Second, the name of Vice President Mike Pence is never mentioned in either Galli’s editorial or Dalrymple’s follow-up. Given that Pence would become the president of the United States after the very removal of Trump called for in the title of the editorial, and given that Pence is a self-declared evangelical who is loudly outspoken on exactly the issues both Galli and Dalrymple cite as the great successes of the Trump administration, this omission is strange. Or is it? Trump being removed by the impeachment process would mean Pence would finish out this term and go into the next election as the incumbent, offering a new way forward after the moral failures of Trump. If he were to win and then win again four years later, there could legally be nine years of a Pence presidency.

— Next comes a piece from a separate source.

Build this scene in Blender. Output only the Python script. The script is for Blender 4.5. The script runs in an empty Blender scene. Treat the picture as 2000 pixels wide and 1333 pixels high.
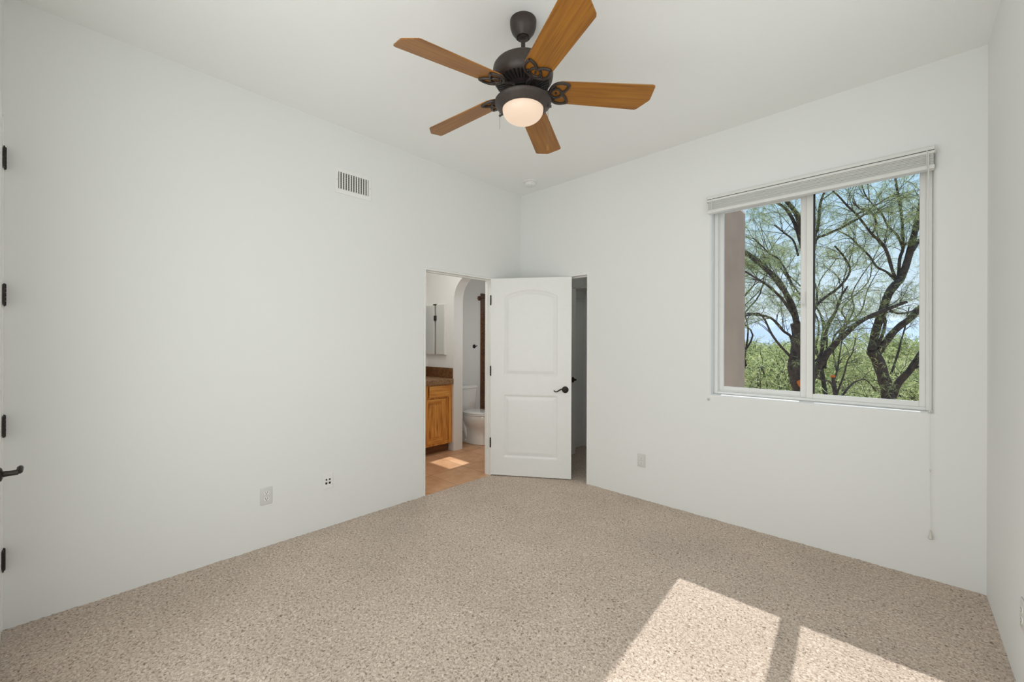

Is this what Christianity Today is advocating? Dalrymple’s “update” makes a slight change to Galli’s list of Trump’s evangelical-approved accomplishments, quietly altering the attribution to the Trump administration rather than Trump himself. Dalrymple gives credit for what he sees as the positives to the administration as a whole and assigns the blames for the negatives – as does Galli – solely to Trump as an individual. Galli closes with worry about “the reputation of evangelical religion,” and Dalrymple ends with a call for loving dialogue with evangelicals who have so far supported Trump, despite his spectacular moral failings.
If this isn’t a setup for welcoming a newly-risen President Mike Pence to – in the words of the 1974 Nixon editorial – “seek the forgiveness of God by repenting privately and then by going to the people publicly and asking for their forgiveness” as he brushes aside the many sins of Donald Trump and ushers in a new decade of evangelical-driven federal government, then Galli and Dalrymple need to say exactly what they are calling upon Trump-loving evangelicals to do besides hate Democrats and pray for Trump’s soul.